> Work to do:
Give every line of the data again, unchanged, but with no pictures.

> Data block:
※ ※ ※

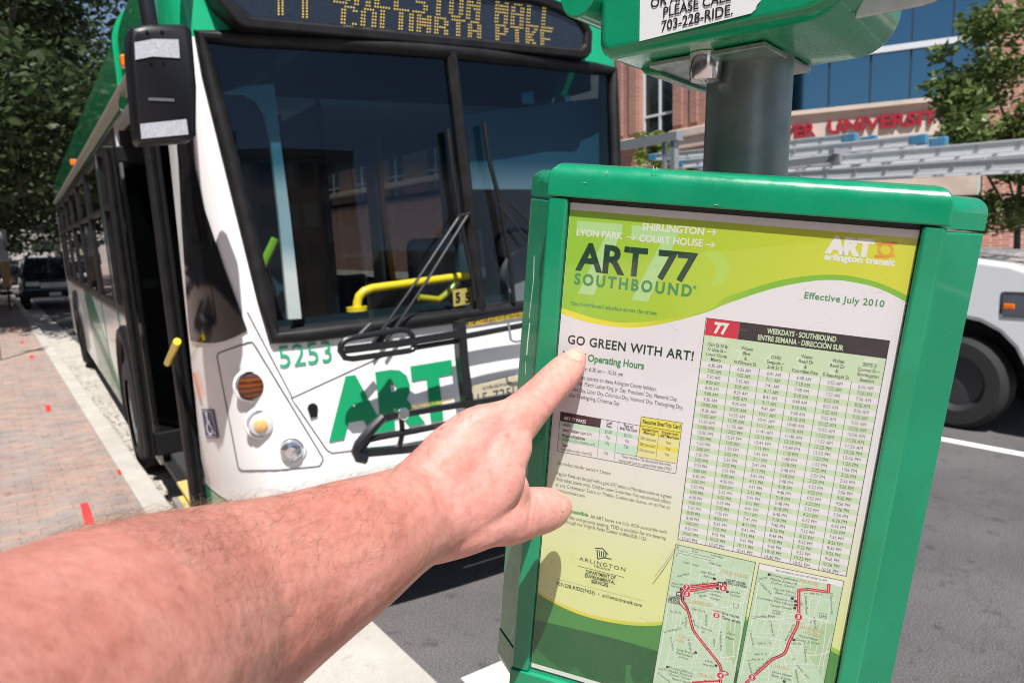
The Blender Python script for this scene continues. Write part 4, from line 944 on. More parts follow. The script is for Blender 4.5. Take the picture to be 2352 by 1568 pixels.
bm = bmesh.new(); bm.from_mesh(bcp.data); bmesh.ops.bevel(bm, geom=[e for e in bm.edges if max(v.co.y for v in e.verts) < -.46], offset=.013, segments=6, profile=.5, affect='EDGES'); bm.to_mesh(bcp.data); bm.free(); bcp.data.polygons.foreach_set('use_smooth',[True]*len(bcp.data.polygons))
mb = MB(); mb.box((.001,-.429,-.012),(.2535,.003,-.0015)); mb.build('backing', mat('backing_black',(.03,.028,.028),.5), STOP)
# scuffs in the paint
mb = MB()
for pts, z in (([(1228,590),(1226,640),(1222,680),(1217,720)],-.028), ([(1217,735),(1214,765),(1212,790)],-.03)):
    P = [sp(x,y,z) for x,y in pts]
mb = MB()
for a, b, wd_ in (((1500,382),(1503,392),.0003),((1508,384),(1510,391),.0003),((1395,392),(1393,398),.0003),((1640,470),(1650,471),.0002),((1340,420),(1348,421),.0002)):
    A, B_ = sp(*a,.0078), sp(*b,.0078); mb.tube([A,B_], wd_, 4)
wn_ = np.array([-.728,0,.686]); wp0 = np.array([XL+.001,0,-.013])
def wing(px, py): d = SB @ ray(px, py); return _so + d*((wn_ @ (wp0-_so))/(wn_ @ d)) + wn_*.0002
for pts, r_ in (([(1228,588),(1227,640),(1221,690),(1217,730)],.00055),([(1218,742),(1214,780),(1211,815)],.0009),([(1209,830),(1208,860)],.0005)): mb.tube([wing(*q) for q in pts], r_, 4)
mb.build('scratch', mat('scratch_pale',(.55,.68,.6),.6), STOP)
# ---------------- poster
PAPER = mat('poster_paper', (.72,.715,.735), .4, spec=.3)
POST = MB().prism([(.001,-.427,0),(.2535,-.427,0),(.2535,-.0005,0),(.001,-.0005,0)], (0,0,-.0012)).build('poster', PAPER, STOP)
REG = {'A':(2000,620,2.306),'B':(2900,620,1.9666),'C':(2000,1250,2.091),'D':(2700,1250,2.091),'E':(2000,1950,2.008),'F':(2600,1950,2.008)}
def P(r, x, y, z=0.0):
    o = REG[r]; q = sp((o[0]+x/o[2])/1.7415, (o[1]+y/o[2])/1.7415, 0); return (q[0], q[1], z)
def clampx(p): return (min(max(p[0],.0012),.2533), min(max(p[1],-.425),-.0062), p[2])
def grad_mat(name, c0, c1, x0, x1, axis=0):
    m = bpy.data.materials.new(name); m.use_nodes = True; t = m.node_tree; b = t.nodes['Principled BSDF']
    tc = t.nodes.new('ShaderNodeTexCoord'); s = t.nodes.new('ShaderNodeSeparateXYZ'); t.links.new(tc.outputs['Object'], s.inputs[0])
    mr = t.nodes.new('ShaderNodeMapRange'); mr.inputs[1].default_value = x0; mr.inputs[2].default_value = x1; t.links.new(s.outputs[axis], mr.inputs[0])
    r = t.nodes.new('ShaderNodeValToRGB'); r.color_ramp.elements[0].color = (*c0,1); r.color_ramp.elements[1].color = (*c1,1)
    t.links.new(mr.outputs[0], r.inputs[0]); t.links.new(r.outputs[0], b.inputs['Base Color']); b.inputs['Roughness'].default_value = .4; b.inputs['Specular IOR Level'].default_value = .3; return m
INK = dict(dk=mat('ink_dark_green',(.012,.055,.03),.4), gr=mat('ink_green',(.06,.27,.10),.4), wh=mat('ink_white',(.72,.74,.68),.4), bk=mat('ink_black',(.022,.02,.024),.4), tx=mat('ink_grey_black',(.045,.043,.05),.4),
  red=mat('ink_red',(.55,.018,.045),.4), lg=mat('ink_pale_green',(.42,.62,.33),.4), st=mat('ink_stripe_green',(.53,.68,.45),.4), yel=mat('ink_yellow',(.72,.66,.08),.4), ye2=mat('ink_pale_yellow',(.72,.70,.30),.4), ora=mat('ink_orange',(.75,.30,.03),.4), oran=mat('ink_tan_orange',(.60,.33,.14),.4),
  map=mat('ink_map_green',(.47,.65,.45),.4), rd=mat('ink_road_white',(.70,.74,.70),.4), gh=mat('ink_ghost_green',(.42,.66,.28),.4), dg=mat('ink_forest',(.012,.115,.035),.4), mg=mat('ink_mid_green',(.06,.26,.06),.4), pk=mat('ink_route_core',(.75,.42,.42),.4), brn=mat('ink_maroon',(.05,.022,.028),.4), mint=mat('ink_mint',(.50,.71,.55),.4), bnd=mat('ink_band_green',(.22,.50,.05),.4), pal=mat('ink_pale_lime',(.66,.72,.36),.4), bl=mat('ink_blade',(.63,.71,.32),.4))
def fill(name, pts, m, z, parent=POST):
    mb = MB(); mb.poly([clampx((p[0],p[1],z*mm)) for p in pts]); return mb.build(name, m, parent, recalc=False)
def smooth(pts, n=6):
    out_ = []; p = [np.array(q[:2]) for q in pts]
    for i in range(len(p)-1):
        p0, p1, p2, p3 = p[max(i-1,0)], p[i], p[i+1], p[min(i+2,len(p)-1)]
        for k in range(n):
            t = k/n; out_.append(.5*((2*p1)+(-p0+p2)*t+(2*p0-5*p1+4*p2-p3)*t*t+(-p0+3*p1-3*p2+p3)*t**3))
    out_.append(p[-1]); return [(a[0],a[1]) for a in out_]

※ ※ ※

> Final result:
The Blender Python script for this scene continues. Write part 4, from line 944 on. More parts follow. The script is for Blender 4.5. Take the picture to be 2352 by 1568 pixels.
bm = bmesh.new(); bm.from_mesh(bcp.data); bmesh.ops.bevel(bm, geom=[e for e in bm.edges if max(v.co.y for v in e.verts) < -.46], offset=.013, segments=6, profile=.5, affect='EDGES'); bm.to_mesh(bcp.data); bm.free(); bcp.data.polygons.foreach_set('use_smooth',[True]*len(bcp.data.polygons))
mb = MB(); mb.box((.001,-.429,-.012),(.2535,.003,-.0015)); mb.build('backing', mat('backing_black',(.03,.028,.028),.5), STOP)
# scuffs in the paint
mb = MB()
for pts, z in (([(1228,590),(1226,640),(1222,680),(1217,720)],-.028), ([(1217,735),(1214,765),(1212,790)],-.03)):
    P = [sp(x,y,z) for x,y in pts]
mb = MB()
for a, b, wd_ in (((1500,382),(1503,392),.0003),((1508,384),(1510,391),.0003),((1395,392),(1393,398),.0003),((1640,470),(1650,471),.0002),((1340,420),(1348,421),.0002)):
    A, B_ = sp(*a,.0078), sp(*b,.0078); mb.tube([A,B_], wd_, 4)
wn_ = np.array([-.728,0,.686]); wp0 = np.array([XL+.001,0,-.013])
def wing(px, py): d = SB @ ray(px, py); return _so + d*((wn_ @ (wp0-_so))/(wn_ @ d)) + wn_*.0002
for pts, r_ in (([(1228,588),(1227,640),(1221,690),(1217,730)],.00055),([(1218,742),(1214,780),(1211,815)],.0009),([(1209,830),(1208,860)],.0005)): mb.tube([wing(*q) for q in pts], r_, 4)
mb.build('scratch', mat('scratch_pale',(.55,.68,.6),.6), STOP)
# ---------------- poster
PAPER = mat('poster_paper', (.72,.715,.735), .4, spec=.3)
POST = MB().prism([(.001,-.427,0),(.2535,-.427,0),(.2535,-.0005,0),(.001,-.0005,0)], (0,0,-.0012)).build('poster', PAPER, STOP)
REG = {'A':(2000,620,2.306),'B':(2900,620,1.9666),'C':(2000,1250,2.091),'D':(2700,1250,2.091),'E':(2000,1950,2.008),'F':(2600,1950,2.008)}
def P(r, x, y, z=0.0):
    o = REG[r]; q = sp((o[0]+x/o[2])/1.7415, (o[1]+y/o[2])/1.7415, 0); return (q[0], q[1], z)
def clampx(p): return (min(max(p[0],.0012),.2533), min(max(p[1],-.425),-.0062), p[2])
def grad_mat(name, c0, c1, x0, x1, axis=0):
    m = bpy.data.materials.new(name); m.use_nodes = True; t = m.node_tree; b = t.nodes['Principled BSDF']
    tc = t.nodes.new('ShaderNodeTexCoord'); s = t.nodes.new('ShaderNodeSeparateXYZ'); t.links.new(tc.outputs['Object'], s.inputs[0])
    mr = t.nodes.new('ShaderNodeMapRange'); mr.inputs[1].default_value = x0; mr.inputs[2].default_value = x1; t.links.new(s.outputs[axis], mr.inputs[0])
    r = t.nodes.new('ShaderNodeValToRGB'); r.color_ramp.elements[0].color = (*c0,1); r.color_ramp.elements[1].color = (*c1,1)
    t.links.new(mr.outputs[0], r.inputs[0]); t.links.new(r.outputs[0], b.inputs['Base Color']); b.inputs['Roughness'].default_value = .4; b.inputs['Specular IOR Level'].default_value = .3; return m
INK = dict(dk=mat('ink_dark_green',(.012,.055,.03),.4), gr=mat('ink_green',(.06,.27,.10),.4), wh=mat('ink_white',(.72,.74,.68),.4), bk=mat('ink_black',(.022,.02,.024),.4), tx=mat('ink_grey_black',(.045,.043,.05),.4),
  red=mat('ink_red',(.55,.018,.045),.4), lg=mat('ink_pale_green',(.42,.62,.33),.4), st=mat('ink_stripe_green',(.53,.68,.45),.4), yel=mat('ink_yellow',(.72,.66,.08),.4), ye2=mat('ink_pale_yellow',(.72,.70,.30),.4), ora=mat('ink_orange',(.75,.30,.03),.4), oran=mat('ink_tan_orange',(.60,.33,.14),.4),
  map=mat('ink_map_green',(.47,.65,.45),.4), rd=mat('ink_road_white',(.70,.74,.70),.4), gh=mat('ink_ghost_green',(.42,.66,.28),.4), dg=mat('ink_forest',(.012,.115,.035),.4), mg=mat('ink_mid_green',(.06,.26,.06),.4), pk=mat('ink_route_core',(.75,.42,.42),.4), brn=mat('ink_maroon',(.05,.022,.028),.4), mint=mat('ink_mint',(.50,.71,.55),.4), bnd=mat('ink_band_green',(.22,.50,.05),.4), pal=mat('ink_pale_lime',(.66,.72,.36),.4), bl=mat('ink_blade',(.63,.71,.32),.4))
def fill(name, pts, m, z, parent=POST):
    mb = MB(); mb.poly([clampx((p[0],p[1],z*mm)) for p in pts]); return mb.build(name, m, parent, recalc=False)
def smooth(pts, n=6):
    out_ = []; p = [np.array(q[:2]) for q in pts]
    for i in range(len(p)-1):
        p0, p1, p2, p3 = p[max(i-1,0)], p[i], p[i+1], p[min(i+2,len(p)-1)]
        for k in range(n):
            t = k/n; out_.append(.5*((2*p1)+(-p0+p2)*t+(2*p0-5*p1+4*p2-p3)*t*t+(-p0+3*p1-3*p2+p3)*t**3))
    out_.append(p[-1]); return [(a[0],a[1]) for a in out_]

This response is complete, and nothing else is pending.